Toutes les prétendues réformes reposent sur le triptyque : je perds, tu gagne ; je gagne, tu perds ; tout le monde perd. Autrement dit toute prétendue réforme se fait aux dépens de quelqu’un d’autre d’où l’existence d’une opposition systématique. « D’un côté, les Droits acquis se soulèvent et se coalisent; on répugne à froisser une foule d’existences auxquelles on a donné une vie artificielle. D’un autre côté, le public a désappris à agir par lui-même. Au moment de reconquérir cette liberté qu’il a si ardemment poursuivie, il en a peur, il la repousse. Allez donc lui offrir la liberté d’enseignement? Il croira que toute science va s’éteindre. Allez donc lui offrir la liberté religieuse? Il croira que l’athéisme va tout envahir. On lui a tant dit et répété que toute religion, toute sagesse, toute science, toute lumière, toute morale réside dans l’État ou en découle! » Frédéric Bastiat Services privés, service public (1850)

Il manque les réformes vraies, gagnant-gagnant. En voici trois à mettre en œuvre en premier : intégralité des revenus, un seul impôt faible et proportionnel, fin des monopoles publics. « Il faut décharger la charrette avant de fouetter les chevaux » et il faut vaincre la peur.

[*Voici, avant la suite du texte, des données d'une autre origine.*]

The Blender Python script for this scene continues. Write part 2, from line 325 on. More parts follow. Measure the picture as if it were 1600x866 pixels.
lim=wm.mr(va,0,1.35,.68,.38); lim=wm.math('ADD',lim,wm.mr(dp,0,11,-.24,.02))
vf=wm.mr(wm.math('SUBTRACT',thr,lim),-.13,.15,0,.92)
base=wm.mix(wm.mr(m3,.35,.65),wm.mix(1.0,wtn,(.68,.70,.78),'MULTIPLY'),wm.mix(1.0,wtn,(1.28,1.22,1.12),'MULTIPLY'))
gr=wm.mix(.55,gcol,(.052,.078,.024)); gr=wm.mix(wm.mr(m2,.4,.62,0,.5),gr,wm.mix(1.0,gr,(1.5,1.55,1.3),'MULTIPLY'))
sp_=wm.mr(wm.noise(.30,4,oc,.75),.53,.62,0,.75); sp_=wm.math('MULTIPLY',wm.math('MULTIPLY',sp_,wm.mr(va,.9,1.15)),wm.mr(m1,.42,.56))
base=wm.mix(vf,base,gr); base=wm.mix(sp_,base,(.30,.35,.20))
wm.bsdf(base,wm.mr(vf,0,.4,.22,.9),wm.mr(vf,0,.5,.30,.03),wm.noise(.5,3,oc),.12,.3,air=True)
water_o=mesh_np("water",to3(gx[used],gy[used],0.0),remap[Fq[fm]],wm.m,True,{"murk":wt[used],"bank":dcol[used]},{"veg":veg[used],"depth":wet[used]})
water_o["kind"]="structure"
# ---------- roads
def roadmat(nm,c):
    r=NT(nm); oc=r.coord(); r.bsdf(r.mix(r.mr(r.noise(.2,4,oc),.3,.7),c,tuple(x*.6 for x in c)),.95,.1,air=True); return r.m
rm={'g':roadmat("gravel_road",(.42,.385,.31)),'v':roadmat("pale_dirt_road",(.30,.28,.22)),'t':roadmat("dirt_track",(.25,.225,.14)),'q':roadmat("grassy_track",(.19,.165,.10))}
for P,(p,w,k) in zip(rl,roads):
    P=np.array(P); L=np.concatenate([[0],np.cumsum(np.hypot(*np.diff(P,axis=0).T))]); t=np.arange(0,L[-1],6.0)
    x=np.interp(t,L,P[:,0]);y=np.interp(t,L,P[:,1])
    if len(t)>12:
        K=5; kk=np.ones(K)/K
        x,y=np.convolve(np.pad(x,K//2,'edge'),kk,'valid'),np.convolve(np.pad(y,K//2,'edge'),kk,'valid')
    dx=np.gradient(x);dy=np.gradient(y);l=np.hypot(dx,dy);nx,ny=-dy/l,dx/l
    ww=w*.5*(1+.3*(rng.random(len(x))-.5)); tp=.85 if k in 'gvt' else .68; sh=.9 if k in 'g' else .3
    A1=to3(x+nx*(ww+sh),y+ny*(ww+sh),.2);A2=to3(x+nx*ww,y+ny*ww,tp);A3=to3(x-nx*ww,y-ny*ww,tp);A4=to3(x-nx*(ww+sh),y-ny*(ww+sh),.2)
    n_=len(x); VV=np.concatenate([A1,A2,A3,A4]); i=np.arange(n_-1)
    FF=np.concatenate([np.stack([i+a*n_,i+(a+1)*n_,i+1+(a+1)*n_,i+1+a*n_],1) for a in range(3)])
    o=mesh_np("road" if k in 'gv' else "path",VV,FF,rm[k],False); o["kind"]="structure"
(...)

N’importe qui de sensé peut appliquer ces mesures. On lit parfois que le quinquennat de Macron est fini. Quitte à manger son chapeau autant qu’il prenne enfin les bonnes décisions. Il y gagnera en sauvant ce qui peut l’être de son mandat et les Français gagneront en retrouvant le chemin de la prospérité.

08/12/2018
Patrick de Casanove
Président du Cercle Frédéric Bastiat.